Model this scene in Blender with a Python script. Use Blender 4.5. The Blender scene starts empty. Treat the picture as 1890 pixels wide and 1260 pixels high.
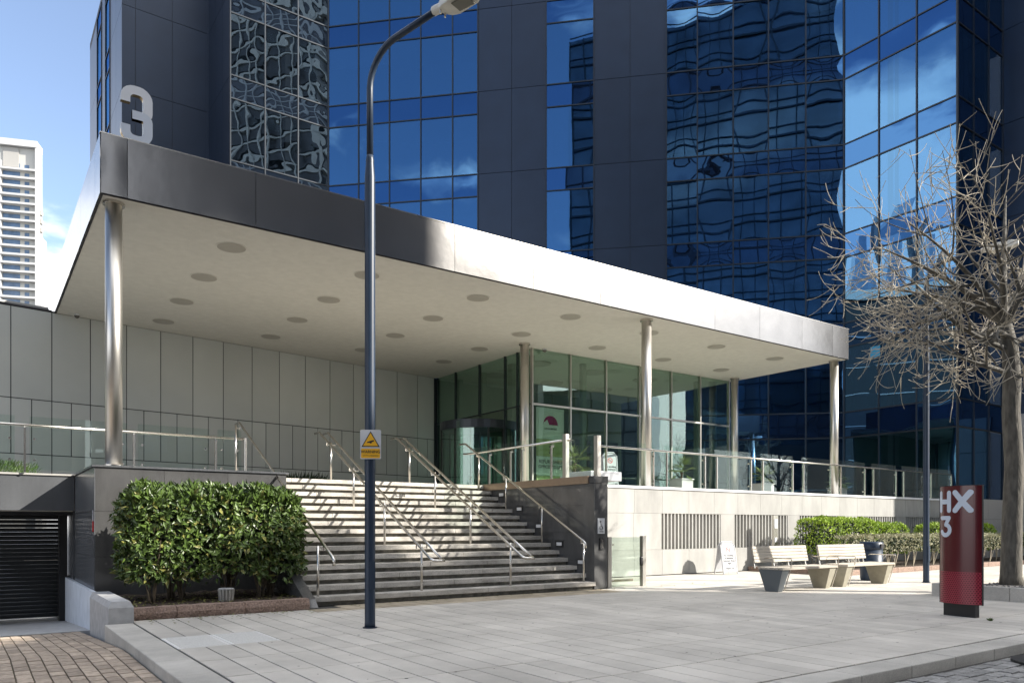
import bpy, math, random
from mathutils import Vector, Matrix, Euler
random.seed(7)
sc = bpy.context.scene
COL = sc.collection
R_ = math.radians

# ------------------------------------------------------------------ camera
YAW = math.atan2(.5759, .8177)
cd = bpy.data.cameras.new("camera"); cam = bpy.data.objects.new("camera", cd); COL.objects.link(cam)
cam.location = (0, 0, 1.6); cam.rotation_euler = (R_(90), 0, -YAW)
cd.sensor_width = 36; cd.lens = 36*1412/1890; cd.shift_y = .181; cd.clip_start = .1; cd.clip_end = 2000
sc.camera = cam
FW = Vector((.5759, .8177, 0)); RT = Vector((.8177, -.5759, 0))

# ------------------------------------------------------------------ light
SUN = Vector((1.25, -1.2, 1.0)).normalized()
w = bpy.data.worlds.new("World"); sc.world = w; w.use_nodes = True
nt = w.node_tree; N = nt.nodes; L = nt.links; N.clear()
out = N.new("ShaderNodeOutputWorld"); bg = N.new("ShaderNodeBackground")
sky = N.new("ShaderNodeTexSky"); sky.sky_type = 'NISHITA'; sky.sun_disc = False
sky.sun_elevation = math.asin(SUN.z); sky.sun_rotation = math.atan2(SUN.x, SUN.y)
sky.air_density = 1.0; sky.dust_density = .1; sky.ozone_density = 4.0
tc = N.new("ShaderNodeTexCoord"); sep = N.new("ShaderNodeSeparateXYZ"); L.new(tc.outputs['Generated'], sep.inputs[0])
mp = N.new("ShaderNodeMapping"); mp.inputs['Scale'].default_value = (1, 1, 2.4); L.new(tc.outputs['Generated'], mp.inputs[0])
nz = N.new("ShaderNodeTexNoise"); nz.inputs['Scale'].default_value = 2.6; nz.inputs['Detail'].default_value = 7; nz.inputs['Roughness'].default_value = .55
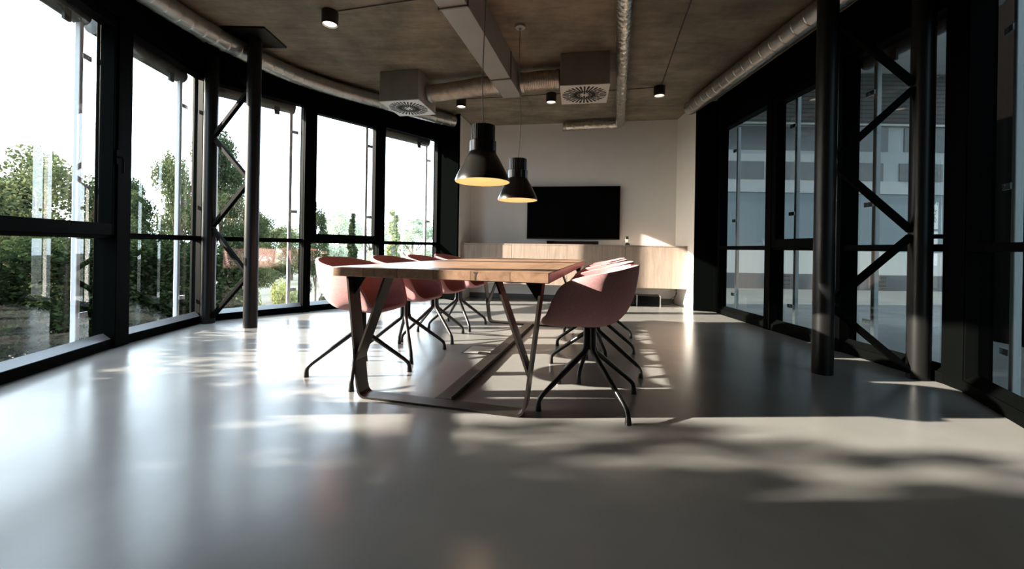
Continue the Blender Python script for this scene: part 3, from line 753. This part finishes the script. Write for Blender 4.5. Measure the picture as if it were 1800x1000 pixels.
# rectangular duct
ra, rb = Vector((-.51, 3.04, 0)), Vector((-.028, 5.01, 0)); rd = (rb-ra).normalized(); rn = Vector((rd.y, -rd.x, 0))
rr = empty('rectangular_duct', ra); tag(rr, 'flat grey rectangular duct hanging under the concrete ceiling', 'duct')
m = MB(); m.frame_box((0,0,0), rd, rn, (0,0,1), (-1.9, -.115, 2.735), ((rb-ra).length, .115, ZC-.002)); m.build('casing', M['sheet'], rr, bevel=.003)
for x_ in (1.47, .1, -1.2):
    m = MB()
    m.frame_box((0,0,0), rd, rn, (0,0,1), (x_-.008, -.127, 2.722), (x_+.008, .127, 2.735)); m.frame_box((0,0,0), rd, rn, (0,0,1), (x_-.008, .115, 2.722), (x_+.008, .127, ZC-.002))
    m.frame_box((0,0,0), rd, rn, (0,0,1), (x_-.008, -.127, 2.722), (x_+.008, -.115, ZC-.002)); m.build('hanger_bracket', M['boxsheet'], rr)
# diffuser boxes
def diffuser(label, c, yaw, hw, hd, zb):
    r = empty('ceiling_vent', (*c, zb), yaw); tag(r, label, 'vent', 'ceiling air diffuser boxes')
    m = MB(); m.box((-hw, -hd, .006), (hw, hd, ZC-zb-.002)); b_ = m.build('plenum_box', M['boxsheet'], r, bevel=.003)
    for s in (-1, 1):
        m = MB(); m.box((s*hw-.004, -hd-.006, .01), (s*hw+.004, hd+.006, ZC-zb-.01)); m.build('flange', M['sheet'], b_)
    m = MB(); m.box((-hw-.006, -hd-.006, -.004), (hw+.006, hd+.006, .006)); g = m.build('grille_plate', M['grille'], r, bevel=.002)
    m = MB(); R = min(hw, hd)*.95
    for k_ in range(32):
        a_ = 2*PI*k_/32; u = (math.cos(a_), math.sin(a_), 0); v_ = (-math.sin(a_), math.cos(a_), 0)
        inner = R*(.10 if k_ % 8 == 0 else (.34 if k_ % 2 else .22))
        segs = [(inner, R*.66), (R*.70, R)] if k_ % 2 else [(inner, R)]
        for s0, s1 in segs:
            wd = .0052+.0075*((s0+s1)/2/R)
            m.frame_box((0,0,0), u, v_, (0,0,1), (s0, -wd, -.0055), (s1, wd, -.0035))
    m.build('grille_slots', M['dark'], g)
diffuser('grey air diffuser box on the ceiling near the left windows, left of the rectangular duct', (-1.365, 5.22), math.radians(-11), .255, .27, 2.655)
diffuser('grey air diffuser box on the ceiling right of the rectangular duct', (.81, 4.69), math.radians(-9), .265, .28, 2.665)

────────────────

* [Requirements]
Make an exact copy of the lines from the top of the material through the line with "R_ = math.radians", pictures excluded.

* [Result]
Model this scene in Blender with a Python script. Use Blender 4.5. The Blender scene starts empty. Treat the picture as 1890 pixels wide and 1260 pixels high.
import bpy, math, random
from mathutils import Vector, Matrix, Euler
random.seed(7)
sc = bpy.context.scene
COL = sc.collection
R_ = math.radians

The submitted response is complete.